### [TASK GOAL]
Repeat each line exactly, leaving nothing out.

### [RECORDED INFORMATION]

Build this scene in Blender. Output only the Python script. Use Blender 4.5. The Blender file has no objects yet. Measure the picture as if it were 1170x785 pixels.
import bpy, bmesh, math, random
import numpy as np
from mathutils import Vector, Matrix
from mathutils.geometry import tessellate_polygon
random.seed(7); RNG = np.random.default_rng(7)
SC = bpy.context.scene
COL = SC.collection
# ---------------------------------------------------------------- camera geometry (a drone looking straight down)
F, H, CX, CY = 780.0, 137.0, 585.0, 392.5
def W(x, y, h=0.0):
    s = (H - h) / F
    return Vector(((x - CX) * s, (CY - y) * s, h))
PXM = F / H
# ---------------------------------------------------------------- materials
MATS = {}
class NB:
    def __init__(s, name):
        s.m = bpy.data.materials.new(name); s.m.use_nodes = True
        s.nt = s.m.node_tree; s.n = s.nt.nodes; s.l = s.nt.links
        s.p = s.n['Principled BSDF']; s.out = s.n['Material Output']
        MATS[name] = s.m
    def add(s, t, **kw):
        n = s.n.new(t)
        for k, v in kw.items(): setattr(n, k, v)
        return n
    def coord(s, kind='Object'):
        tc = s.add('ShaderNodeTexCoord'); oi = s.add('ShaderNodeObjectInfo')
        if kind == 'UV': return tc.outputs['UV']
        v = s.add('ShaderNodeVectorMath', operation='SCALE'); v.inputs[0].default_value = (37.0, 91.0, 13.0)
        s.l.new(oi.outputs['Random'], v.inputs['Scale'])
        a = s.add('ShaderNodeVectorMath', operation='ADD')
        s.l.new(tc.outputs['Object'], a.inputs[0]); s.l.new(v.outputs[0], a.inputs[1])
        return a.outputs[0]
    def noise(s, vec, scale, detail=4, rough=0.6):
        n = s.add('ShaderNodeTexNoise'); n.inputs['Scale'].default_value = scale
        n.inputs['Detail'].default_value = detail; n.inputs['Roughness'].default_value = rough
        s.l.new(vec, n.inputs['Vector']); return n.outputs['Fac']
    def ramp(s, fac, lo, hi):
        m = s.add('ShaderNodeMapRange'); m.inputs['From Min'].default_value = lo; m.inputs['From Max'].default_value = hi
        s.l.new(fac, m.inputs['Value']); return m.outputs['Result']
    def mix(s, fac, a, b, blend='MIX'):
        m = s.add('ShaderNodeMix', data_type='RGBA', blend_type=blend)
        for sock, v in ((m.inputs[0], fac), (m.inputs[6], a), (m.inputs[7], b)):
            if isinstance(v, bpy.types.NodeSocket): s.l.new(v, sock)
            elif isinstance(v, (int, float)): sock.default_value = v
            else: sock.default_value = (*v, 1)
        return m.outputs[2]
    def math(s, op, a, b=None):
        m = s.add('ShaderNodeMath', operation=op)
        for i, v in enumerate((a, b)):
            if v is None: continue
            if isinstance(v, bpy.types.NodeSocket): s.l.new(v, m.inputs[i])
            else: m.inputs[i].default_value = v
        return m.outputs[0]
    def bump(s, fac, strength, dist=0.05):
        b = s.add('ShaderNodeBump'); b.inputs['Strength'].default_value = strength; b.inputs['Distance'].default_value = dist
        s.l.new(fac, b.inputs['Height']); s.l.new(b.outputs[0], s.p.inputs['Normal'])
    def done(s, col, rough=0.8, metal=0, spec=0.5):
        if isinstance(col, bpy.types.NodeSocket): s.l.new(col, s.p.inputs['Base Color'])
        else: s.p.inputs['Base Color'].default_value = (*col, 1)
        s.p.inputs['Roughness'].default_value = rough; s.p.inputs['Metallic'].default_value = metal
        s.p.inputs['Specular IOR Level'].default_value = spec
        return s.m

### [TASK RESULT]
Build this scene in Blender. Output only the Python script. Use Blender 4.5. The Blender file has no objects yet. Measure the picture as if it were 1170x785 pixels.
import bpy, bmesh, math, random
import numpy as np
from mathutils import Vector, Matrix
from mathutils.geometry import tessellate_polygon
random.seed(7); RNG = np.random.default_rng(7)
SC = bpy.context.scene
COL = SC.collection
# ---------------------------------------------------------------- camera geometry (a drone looking straight down)
F, H, CX, CY = 780.0, 137.0, 585.0, 392.5
def W(x, y, h=0.0):
    s = (H - h) / F
    return Vector(((x - CX) * s, (CY - y) * s, h))
PXM = F / H
# ---------------------------------------------------------------- materials
MATS = {}
class NB:
    def __init__(s, name):
        s.m = bpy.data.materials.new(name); s.m.use_nodes = True
        s.nt = s.m.node_tree; s.n = s.nt.nodes; s.l = s.nt.links
        s.p = s.n['Principled BSDF']; s.out = s.n['Material Output']
        MATS[name] = s.m
    def add(s, t, **kw):
        n = s.n.new(t)
        for k, v in kw.items(): setattr(n, k, v)
        return n
    def coord(s, kind='Object'):
        tc = s.add('ShaderNodeTexCoord'); oi = s.add('ShaderNodeObjectInfo')
        if kind == 'UV': return tc.outputs['UV']
        v = s.add('ShaderNodeVectorMath', operation='SCALE'); v.inputs[0].default_value = (37.0, 91.0, 13.0)
        s.l.new(oi.outputs['Random'], v.inputs['Scale'])
        a = s.add('ShaderNodeVectorMath', operation='ADD')
        s.l.new(tc.outputs['Object'], a.inputs[0]); s.l.new(v.outputs[0], a.inputs[1])
        return a.outputs[0]
    def noise(s, vec, scale, detail=4, rough=0.6):
        n = s.add('ShaderNodeTexNoise'); n.inputs['Scale'].default_value = scale
        n.inputs['Detail'].default_value = detail; n.inputs['Roughness'].default_value = rough
        s.l.new(vec, n.inputs['Vector']); return n.outputs['Fac']
    def ramp(s, fac, lo, hi):
        m = s.add('ShaderNodeMapRange'); m.inputs['From Min'].default_value = lo; m.inputs['From Max'].default_value = hi
        s.l.new(fac, m.inputs['Value']); return m.outputs['Result']
    def mix(s, fac, a, b, blend='MIX'):
        m = s.add('ShaderNodeMix', data_type='RGBA', blend_type=blend)
        for sock, v in ((m.inputs[0], fac), (m.inputs[6], a), (m.inputs[7], b)):
            if isinstance(v, bpy.types.NodeSocket): s.l.new(v, sock)
            elif isinstance(v, (int, float)): sock.default_value = v
            else: sock.default_value = (*v, 1)
        return m.outputs[2]
    def math(s, op, a, b=None):
        m = s.add('ShaderNodeMath', operation=op)
        for i, v in enumerate((a, b)):
            if v is None: continue
            if isinstance(v, bpy.types.NodeSocket): s.l.new(v, m.inputs[i])
            else: m.inputs[i].default_value = v
        return m.outputs[0]
    def bump(s, fac, strength, dist=0.05):
        b = s.add('ShaderNodeBump'); b.inputs['Strength'].default_value = strength; b.inputs['Distance'].default_value = dist
        s.l.new(fac, b.inputs['Height']); s.l.new(b.outputs[0], s.p.inputs['Normal'])
    def done(s, col, rough=0.8, metal=0, spec=0.5):
        if isinstance(col, bpy.types.NodeSocket): s.l.new(col, s.p.inputs['Base Color'])
        else: s.p.inputs['Base Color'].default_value = (*col, 1)
        s.p.inputs['Roughness'].default_value = rough; s.p.inputs['Metallic'].default_value = metal
        s.p.inputs['Specular IOR Level'].default_value = spec
        return s.m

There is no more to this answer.